I think part of why this post doesn't really land for me is that the last big complaint I saw was. about the fact that Slay the Princess is vastly larger than it needs to be because all the audio is shipped as WAVs, which isn't something that would take a lot of arcane knowledge to fix.

and, sure, most people don't know the technical skill that goes into optimization and will never see the code. but optimization is all about the end result. i don't need to be a chef to say that a rubbery hamburger that's more carbon than meat was "badly cooked". ultimately I think 'badly optimized' and "shitty performance" mean the same thing. conversely, if I write the fancy clever algorithmic approach on the first go, I would say that's just as "optimized" as if I had written the slow approach first and changed it later.

similarly, I would describe a song where the creator didn't bother adjusting the volume on the individual instruments relative to each other as "mixed poorly" even though by definition they didn't mix it (or "mixed well" if it came out good)

a complaint that i often see that this does map onto is "spaghetti code"; code structure translates far less immediately onto things the user can see than performance choices (unless you have a mod API)

a burger is, necessarily, cooked, or it's not a burger. i think the thorn in my ass here is that you can write and ship code without ever thinking about performance at all, and it might be fast enough or it might not, but either way i don't think it really "has been optimized". that implies someone specifically took a look at it, surely. it's more like reading subpar prose and saying it's "poorly edited" — chances are it wasn't edited at all

shipping all wavs doesn't even surprise me. maybe that was easier for the sound folks and someone intended to convert them all once they were set in stone but forgot when other things came up. games are so big it's so easy for things to slip through the cracks. and sure it sucks for everyone when that happens. but "badly optimized" always reads to me like it's saying someone tried and fucked up, which is a fair bit different

eh i mean see my mixing example; i think we just use language differently here, and debates over language are rarely productive, so i think there's nothing more for either of us to say (i am saying this in a neutral manner, not like an anime character unsheathing her blade before the final duel)

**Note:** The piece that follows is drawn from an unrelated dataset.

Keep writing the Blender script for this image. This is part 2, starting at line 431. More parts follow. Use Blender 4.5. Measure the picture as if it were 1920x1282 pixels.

but yeah i'm not surprised by it, i've used wavs in development. i was more pointing it out as an example of something that could get very significant gains with relatively little effort and where you can easily tell whether you've made progress

"Spaghetti code" annoys me far more than "badly optimised" because it has an actual meaning which is incredibly not relevant to gamers—the quality of the code that the people working for Game Freak or Bethesda write matters to them because bad practices now create technical debt which might impede their work down the line, but it does not make a blind bit of difference to your enjoyment of the game that VVVVVV uses a single giant switch statement or whatever.

Programmers might chafe at gamers using "optimisation" in ways that don't line up with their understanding of the term, but that's not really any different to physicists complaining about people using "speed" and "velocity" interchangeably; they're not talking your subdialect, and "optimisation" is I think somewhat meaningful within the confines of gamers talking to one another about games.